In fact, because these few leaders of SDRTL did not get exactly what they wanted in 2006, they prefer to let all the children die, and all their mothers suffer the risks of abortion. If they can’t get their way, in effect, they prefer that all the children die.

I don't question these people's commitment to the cause of life, but part of fighting the good fight is fighting smart. There may come a time when you are Joshua Lawrence Chamberlain and out of ammunition and all you can do is affix bayonets, charge down the hill and come what may. But ordinarily that's not what's called for. You have to scope behind enemy lines, strive to outflank him: strategize. This go straight at 'em position is the opposite of prudence and the opposite of John Paul II's counsel in Evangelium Vitae that it is permissable to vote for pro-abortion candidates and imperfect laws when they are the lesser of two evils or will limit harm. It's a matter of which way the law is heading.

It was five prominent pro-lifers who brought down the SD initiative. Meanwhile, this effort garnered 20,000 additional votes since 2006 --which, considering pro-lifers were as usual a house divided, is incredible. It could have been a stunning victory.
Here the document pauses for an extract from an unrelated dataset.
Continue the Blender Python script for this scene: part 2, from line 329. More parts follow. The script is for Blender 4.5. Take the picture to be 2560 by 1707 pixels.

The Colorado Human Personhood Amendment, while well-intentioned, was likewise a case of pro-life imprudence and overreach. In trying to trounce abortion quickly, pro-lifers actually endangered the pro-life cause. Here is what the bishops of Colorado, including Chaput the Great, had to say about it back in June.
Unfortunately, even if this year's personhood amendment is passed in Colorado, lower federal courts interpreting this amendment will be required to apply the permissive 1973 Roe v. Wade abortion decision by the U.S. Supreme Court. It is also likely that the Supreme Court, given its current composition, will either decline to review such a case, effectively killing the state amendment, or worse, actively reaffirm the mistaken jurisprudence of Roe. While the Church respects those promoting this personhood amendment, the Catholic Bishops of Colorado decline to support its passage because it does not provide a realistic opportunity for ending or even reducing abortions in Colorado.
There were other problems, too. Personhood was defined as from the moment of fertilization, which is problematic because it excludes twins and triplets from legal personhood, at least technically. So one could argue the defeat of this vaguely worded amendment was actually a pro-life victory.

The CO initiative is a case study in overreach. You have to go for a victory you have a prayer of winning, lest you demoralize your own side. Now we have the NARAL side crowing and half our own people depressed because they were "rejected" at the ballot box, when no such thing is true.

The MI ESCR defeat is a true defeat, I suppose, although as happens typically in bioethics debates, the public impression of what the measure would do differed from the fact. It's very hard, when you're massively outspent, to overcome the "you hate science and sick people" argument. CA's rejection of parental notification is bad...but the vote gets closer each time the question comes up. More people voted for it this time around than last. So even those defeats, under analysis, don't add up to the conclusion that support for the defense of life is losing in this country; it's gaining.

In spite of ourselves.

AUL's staff counsel agrees with my conclusion not only about the need for a strategic approach, but also about my general argument that these battles are better fought in legislatures than in referenda.